Attention (for those of us who hadn’t been looking that way) turns to Annie Ernaux after her Nobel Prize win and to the body of work that got her there. A Man’s Place (1983, tr: Tanya Leslie, 1992) is the story of her father, a man for whom literature, despite the writer’s attempts, can’t stretch itself to fully express.
In trying to capture “a life governed by necessity” Ernaux notes that she has no right to embellish or sensationalise her father’s story and therefore favours neutrality, a trait that comes naturally. Certainly her delivery is distant, he has neither name nor face here, though she is concerned ultimately with something deeper, more inscrutable: his nature and purpose.
Her father, by this account, lived an unremarkable life. Born in rural Normandy, taken from school into work by his father, and a career from farmhand to shopkeeper across the span of two world wars. He’s a man moved by the times, not one that moves with them.

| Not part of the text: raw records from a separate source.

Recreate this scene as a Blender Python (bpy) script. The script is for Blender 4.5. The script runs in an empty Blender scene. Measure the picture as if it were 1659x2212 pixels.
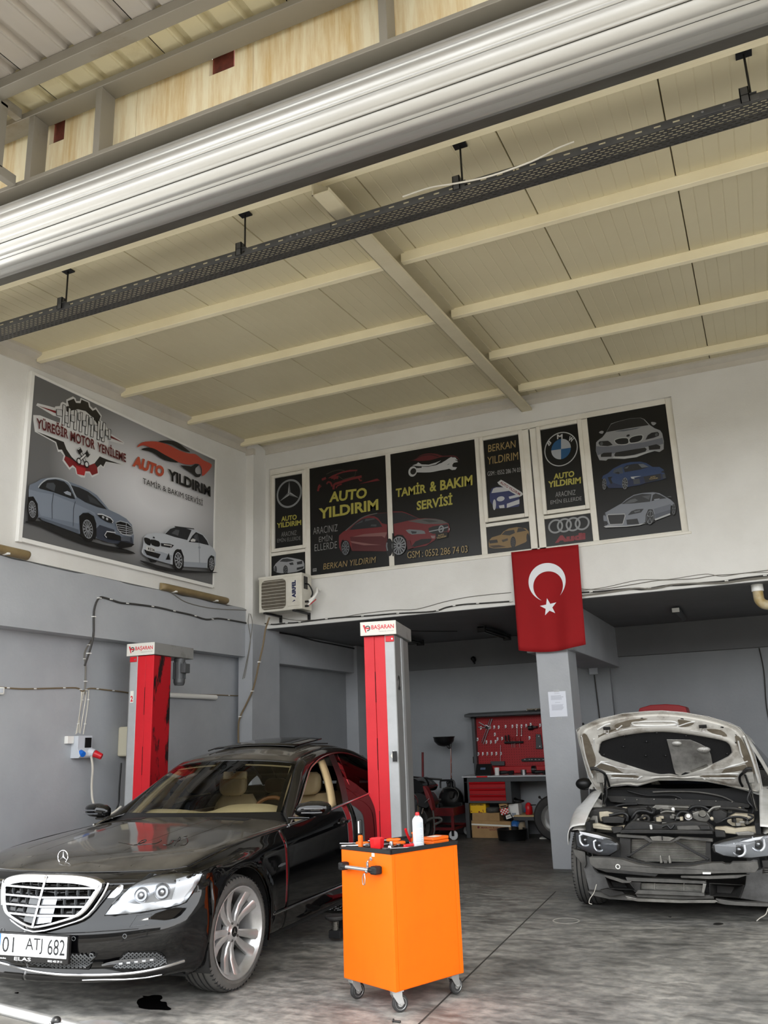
import bpy, bmesh, math, random
import numpy as np
from mathutils import Vector, Matrix
from mathutils.geometry import tessellate_polygon

# ---------------------------------------------------------------- camera, sky, sun, exposure
W, H = 1659,2212
FOC, YAW, PIT, ROL = 1829.276, math.radians(23.64783), math.radians(14.99875), math.radians(-2.0582)
CAM = np.array([0.0,0.0,1.48])
_cy, _sy, _cp, _sp = math.cos(YAW), math.sin(YAW), math.cos(PIT), math.sin(PIT)
_f = np.array([-_sy*_cp, _cy*_cp, _sp]); _r = np.array([_cy, _sy, 0.0]); _u = np.cross(_r, _f)
_r2 = math.cos(ROL)*_r + math.sin(ROL)*_u; _u2 = -math.sin(ROL)*_r + math.cos(ROL)*_u
scene = bpy.context.scene
col = scene.collection
cam = bpy.data.cameras.new('camera'); camo = bpy.data.objects.new('camera', cam); col.objects.link(camo)
Rm = Matrix([list(_r2), list(_u2), list(-_f)]).transposed().to_4x4()
camo.matrix_world = Matrix.Translation(CAM) @ Rm
cam.sensor_fit = 'VERTICAL'; cam.sensor_height = 24.0; cam.lens = FOC/H*24.0; cam.clip_end = 300
scene.camera = camo
scene.view_settings.view_transform = 'Standard'; scene.view_settings.look = 'None'
scene.view_settings.gamma = 1.0; scene.view_settings.use_curve_mapping = False
scene.view_settings.exposure = 1.12
world = bpy.data.worlds.new('world'); scene.world = world; world.use_nodes = True
wn = world.node_tree; wn.nodes.clear()
wo = wn.nodes.new('ShaderNodeOutputWorld'); wb = wn.nodes.new('ShaderNodeBackground')
tc = wn.nodes.new('ShaderNodeTexCoord'); sx = wn.nodes.new('ShaderNodeSeparateXYZ'); cr = wn.nodes.new('ShaderNodeValToRGB')
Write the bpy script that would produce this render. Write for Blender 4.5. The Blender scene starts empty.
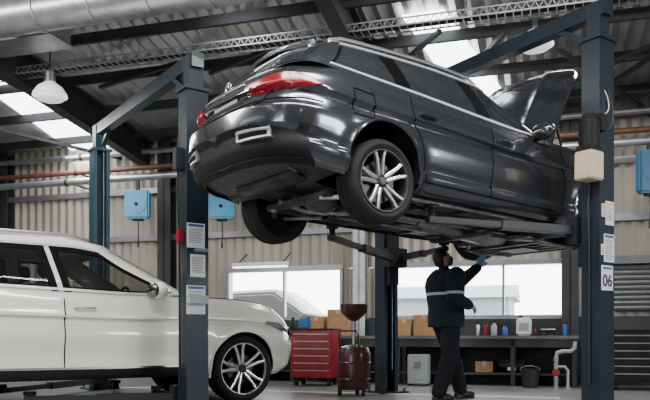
import bpy,bmesh,math,random
from mathutils import Vector as V, Matrix
random.seed(4)
S=bpy.context.scene; C=S.collection
R=math.radians; PI=math.pi
F=725.; HZ=335.; CH=.75
# ------------------------------------------------------------------ helpers
def at(px,py,Y): return V(((px-325)*Y/F,Y,CH+(HZ-py)*Y/F))
def ip(p,x):
    if x<=p[0][0]: return p[0][1]
    if x>=p[-1][0]: return p[-1][1]
    i=0
    while x>p[i+1][0]: i+=1
    def d(k): return (p[k+1][1]-p[k][1])/(p[k+1][0]-p[k][0])
    def sl(k):
        if k==0: return d(0)
        if k==len(p)-1: return d(k-1)
        a,b=d(k-1),d(k)
        return 0 if a*b<=0 else 2*a*b/(a+b)
    h=p[i+1][0]-p[i][0]; u=(x-p[i][0])/h
    return ((2*u**3-3*u*u+1)*p[i][1]+(u**3-2*u*u+u)*h*sl(i)+(-2*u**3+3*u*u)*p[i+1][1]+(u**3-u*u)*h*sl(i+1))
def chain(o):
    M=Matrix.Identity(4)
    while o: M=o.matrix_basis@M; o=o.parent
    return M
def frame(d):
    d=d.normalized(); a=V((0,0,1)) if abs(d.z)<.9 else V((1,0,0))
    x=d.cross(a).normalized(); return x,d.cross(x).normalized()
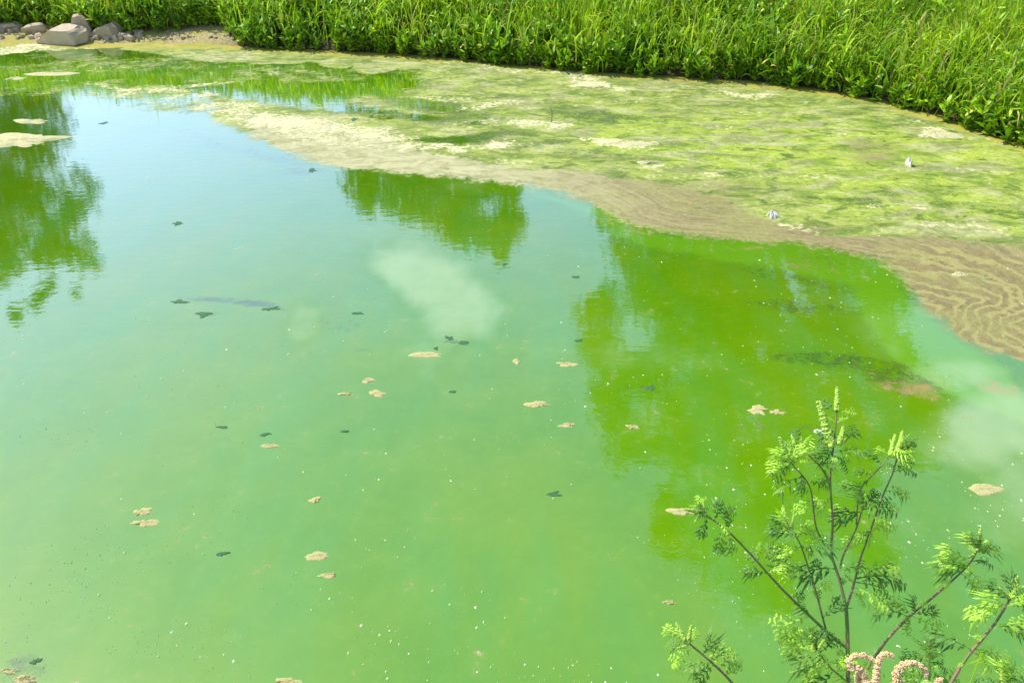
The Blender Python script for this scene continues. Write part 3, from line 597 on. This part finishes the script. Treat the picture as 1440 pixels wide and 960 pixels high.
for i, (u_, v_, a_, b_, lb) in enumerate([(311, 778, 20, 7, 'dark curled rotting leaf near the bottom left'), (777, 694, 26, 7, 'dark wet leaf floating below the centre'), (315, 600, 18, 4, 'dark green sliver left of the pale flat scum sliver'),
        (374, 610, 16, 6, 'blurred dark fleck just above the pale flat scum sliver'), (250, 315, 14, 7, 'dark speck of weed alone on the pale blue water at left'), (252, 425, 28, 6, 'dark twig of weed at the left end of the dark strand'),
        (288, 443, 28, 8, 'dark weed fleck below the dark strand'), (380, 434, 22, 7, 'dark weed tuft at the right end of the dark strand'), (503, 440, 18, 4, 'dark sliver left of the pale painted reflection'),
        (632, 475, 14, 6, 'dark crumb on the pale painted reflection, left of a pair'), (650, 481, 18, 6, 'dark crumb on the pale painted reflection, right of a pair'), (612, 490, 8, 5, 'dark bit right above the long tan scum strip'),
        (710, 372, 8, 5, 'dark speck below the mirrored willow tip'), (809, 389, 10, 5, 'dark speck on blue water beside the mirrored tree'), (486, 607, 12, 4, 'faint dark fleck below the centre-left flakes'),
        (634, 551, 12, 4, 'dim dark fleck between the tan flakes in mid pond'), (815, 479, 14, 4, 'dark sliver at the left edge of the big mirrored tree'), (440, 240, 12, 6, 'dark lump where the tan scum band meets blue water'),
        (146, 173, 10, 4, 'dark speck on blue water beside the far left mirrored tree'), (50, 930, 14, 12, 'dark lump in shallow water near the bottom left corner'), (500, 168, 10, 5, 'dark twig end in the cream scum field'), (913, 545, 16, 8, 'dark clot on the mirrored tree')]):
    floater(D, u_, v_, a_ * .85, b_ * .8, lb, DC, 'debris', 60 + i, .003, .75)
floater('white_litter', 1085, 303, 15, 8, 'crumpled white scrap of litter on the tan scum band', 'litter', 'white', 90, .05, .4)
floater('white_litter', 1277, 232, 6, 6, 'tiny upright white scrap in the lime green scum near the right bank', 'litter', 'white', 91, .10, .2)
floater('feather', 1158, 606, 26, 6, 'white and grey feather afloat behind the weed top', 'feather', 'white', 92, .012, .3)
# the tiny seeds and bubbles strewn over everything
nd = 4200; uu = rng.uniform(-60, 1500, nd); vv = 330 + 640 * rng.random(nd) ** .75; dens = fbm(uu / 110, vv / 60, 3); kp = rng.random(nd) < sstep(.40, .66, dens); uu, vv = uu[kp], vv[kp]
xx, yy = ground_pt(uu, vv); vs, fs = [], []
for i in range(len(xx)):
    r0 = random.choice((.0015, .002, .002, .0028, .0028, .004, .006)) * random.uniform(.7, 1.2) * (.6 + .10 * yy[i]); o = len(vs); k = 6; st_ = random.uniform(.6, 1.6)
    vs.append((xx[i], yy[i], .003 + r0 * .5))
    for s_ in range(k): q = s_ / k * 6.283; rr_ = r0 * random.uniform(.6, 1.3); vs.append((xx[i] + rr_ * st_ * math.cos(q), yy[i] + rr_ * 1.5 * math.sin(q), .001))
    for s_ in range(k): fs.append((o, o + 1 + s_, o + 1 + (s_ + 1) % k))
t = NT('seed_fluff'); ge = t.n('ShaderNodeNewGeometry').outputs['Random Per Island']; M['seed'] = t.done(t.principled(t.mix(ge, (.30, .52, .14), (.72, .78, .50)), .7, .3))
me = bpy.data.meshes.new('floating_seeds'); me.from_pydata(vs, [], fs); sd_o = link('floating_seeds', me, M['seed']); tag(sd_o, 'tiny pale seeds and bubbles strewn over the green water', 'seeds', kind='stuff')

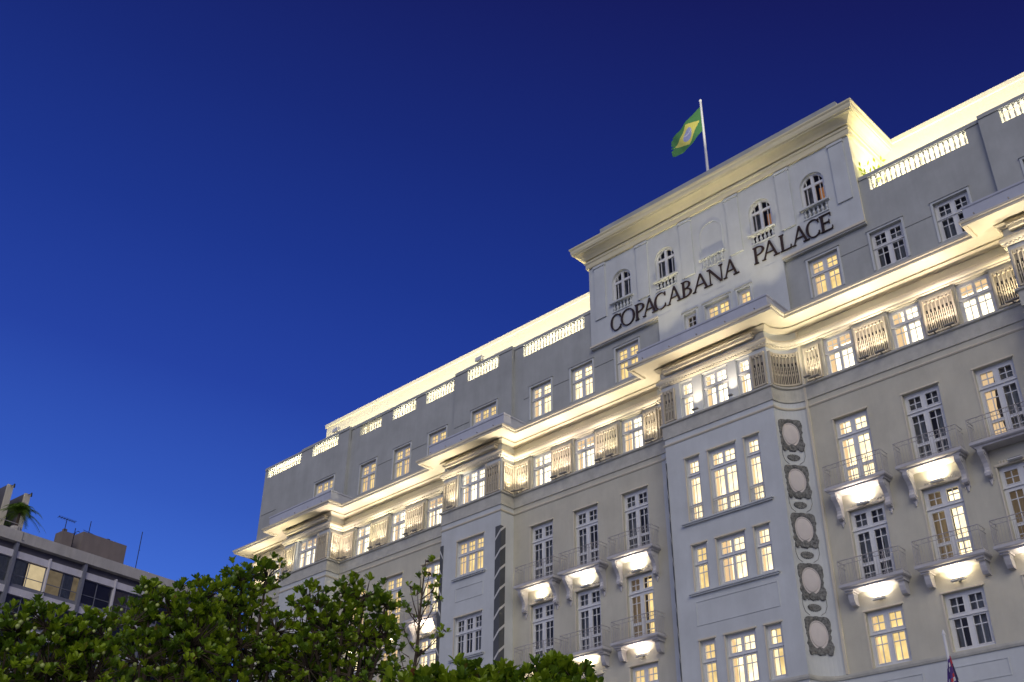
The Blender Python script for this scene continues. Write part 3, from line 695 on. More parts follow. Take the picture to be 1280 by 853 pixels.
# ------------------------------------------------------------------ balconies
def scroll_bracket(b, x, p0, ztop, big):
    hw = .095
    if big:
        prof = [(0, 0), (.50, 0), (.54, -.06), (.53, -.16), (.47, -.26), (.36, -.38), (.26, -.52), (.21, -.66), (.22, -.78), (.27, -.88), (.25, -.99), (.16, -1.05), (.10, -1.02), (.05, -1.12), (.0, -1.14)]
        b.prism([W(x - hw, p0 + q, ztop + z) for q, z in prof], (2 * hw, 0, 0), 'balcony')
        for cz, cp, r in ((-.14, .38, .11), (-.90, .15, .085)):
            b.tube([W(x - hw - .03, p0 + cp, ztop + cz), W(x + hw + .03, p0 + cp, ztop + cz)], r, 'balcony', 10)
        b.box(x - hw - .02, x + hw + .02, p0 + .0, p0 + .54, ztop - .03, ztop + .002, 'balcony')
        b.tube([W(x, p0 + .02, ztop - 1.12), W(x, p0 + .05, ztop - 1.3)], [.07, .02], 'balcony', 6)
    else:
        prof = [(0, 0), (.44, 0), (.44, -.06), (.36, -.10), (.36, -.22), (.30, -.40), (.22, -.50), (.0, -.52)]
        b.prism([W(x - .11, p0 + q, ztop + z) for q, z in prof], (.22, 0, 0), 'balcony')
        b.box(x - .17, x + .17, p0, p0 + .46, ztop - .06, ztop + .003, 'balcony')
def balcony(c, zt, big, lampon=True):
    b = MB(); x0, x1 = c - 1.30, c + 1.30; pp = .66
    b.sweep([(x0, 0), (x0, pp), (x1, pp), (x1, 0)], [(-.30, zt - .22), (-.12, zt - .22), (-.10, zt - .16), (-.04, zt - .14), (0, zt - .10), (0, zt), (-.30, zt)], 'balcony')
    b.box(x0 + .29, x1 - .29, 0.0, pp - .29, zt - .218, zt - .004, 'balcony')
    o = b.build('balcony', hotel)
    def sub(bb, name):
        me = bpy.data.meshes.new(name); me.from_pydata([tuple(v - HO) for v in bb.v], [], bb.f)
        for x in bb.mats: me.materials.append(M[x])
        me.polygons.foreach_set('material_index', bb.mi); me.update(); q = bpy.data.objects.new(name, me); col.objects.link(q); q.parent = o
    r_ = MB(); h = .94; y = pp - .06
    rx0, rx1 = x0 + .06, x1 - .06; z0 = zt
    for z in (z0 + h, z0 + h - .17, z0 + .07): r_.tube([W(rx0, .02, z), W(rx0, y, z), W(rx1, y, z), W(rx1, .02, z)], .013 if z < z0 + h else .019, 'rail', 5)
    n = 22
    for i in range(n + 1):
        x = rx0 + (rx1 - rx0) * i / n; r_.tube([W(x, y, z0), W(x, y, z0 + h - .17)], .0075, 'rail', 4)
    for X in (rx0, rx1):
        for i in range(1, 5): r_.tube([W(X, y * i / 5, z0), W(X, y * i / 5, z0 + h - .17)], .0075, 'rail', 4)
    for i in range(9):      # little scrolls in the top band
        x = rx0 + (rx1 - rx0) * (i + .5) / 9
        r_.tube([W(x + .055 * math.cos(a), y, z0 + h - .085 + .055 * math.sin(a)) for a in [k * math.pi / 4 for k in range(9)]], .008, 'rail', 4, cap=False)
    for X in (rx0, rx1, c - .62, c + .62): r_.tube([W(X, y, z0), W(X, y, z0 + h)], .017, 'rail', 5)
    sub(r_, 'railing')
    for s in (-1, 1):
        k_ = MB(); scroll_bracket(k_, c + s * 1.02, 0.0, zt - .22, big); sub(k_, 'bracket')
    if lampon: uplight(c, .20, zt - (.84 if big else .68), .45, 34 if big else 36, kind='wall')
    else: lamps.append((c, .16, zt - .84, .45, 0, 0, 0, 'wall'))
    if big:
        k_ = MB(); k_.box(c - .8, c + .8, 0, .05, zt - .92, zt - .87, 'trim')
        for sx in (-.60, -.5, -.4, .4, .5, .6): k_.box(c + sx - .03, c + sx + .03, 0, .05, zt - .87, zt - .72, 'trim')
        k_.build('window_hood', hotel)
for xs_ in (wingR, wingL, mid):
    for x in xs_:
        off = (x == wingR[2])
        balcony(x, 19.66, True, not off); balcony(x, 15.70, False)
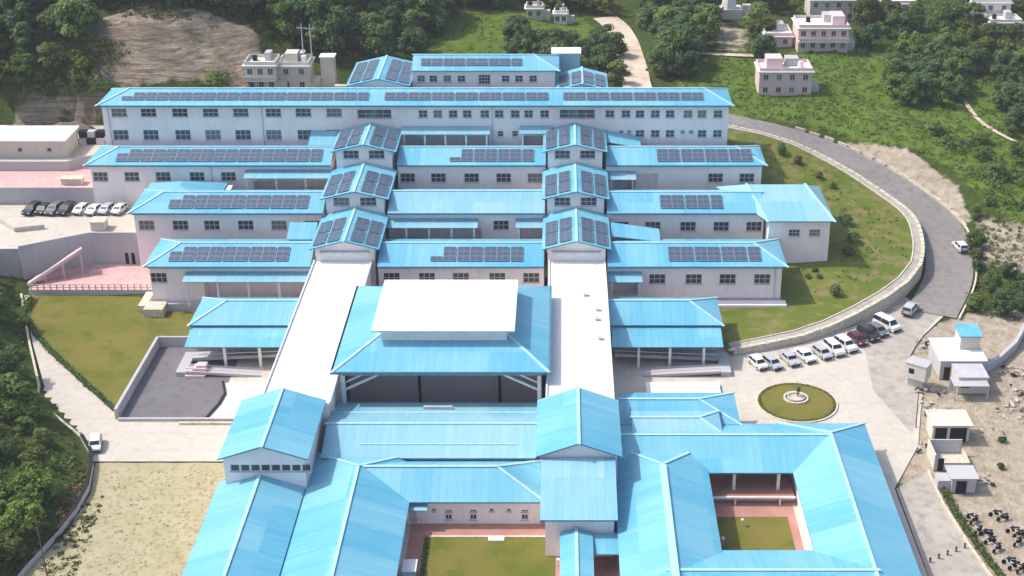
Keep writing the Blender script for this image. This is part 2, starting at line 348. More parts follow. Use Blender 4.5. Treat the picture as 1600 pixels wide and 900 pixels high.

A man who holds himself back, ashamed by his past and making of himself an outsider in the burgeoning middle class. A man that puts limits on his existence as he worries what others think and, worse, may say.
Ernaux does not have a perfect memory. She struggles to pull moments from the past (“Memory resists.”) and her vignettes are broken up with reflections on her struggle to produce the work, noting the limits of literature or how involuntary memories – not personal moments – are needed. Indeed, the personal is sidelined: for all her ‘I’ and ‘my’ there’s little feeling on show.
While we see social change, rural lives changed by industrialisation, Ernaux gives us the gaps that open in generations and the speed of change. The grandfather that could neither read nor write had a granddaughter who entered academia and read Proust. And her father could have made more of life without his own self-imposed barriers.
But was he happy? She doesn’t have the answers and can only speculate from select quotes and actions as to the depths of the man who was closest to her. However by putting him on the page he is preserved in a literary state, belonging now to his daughter’s bourgeois world, “the world that had scorned him”.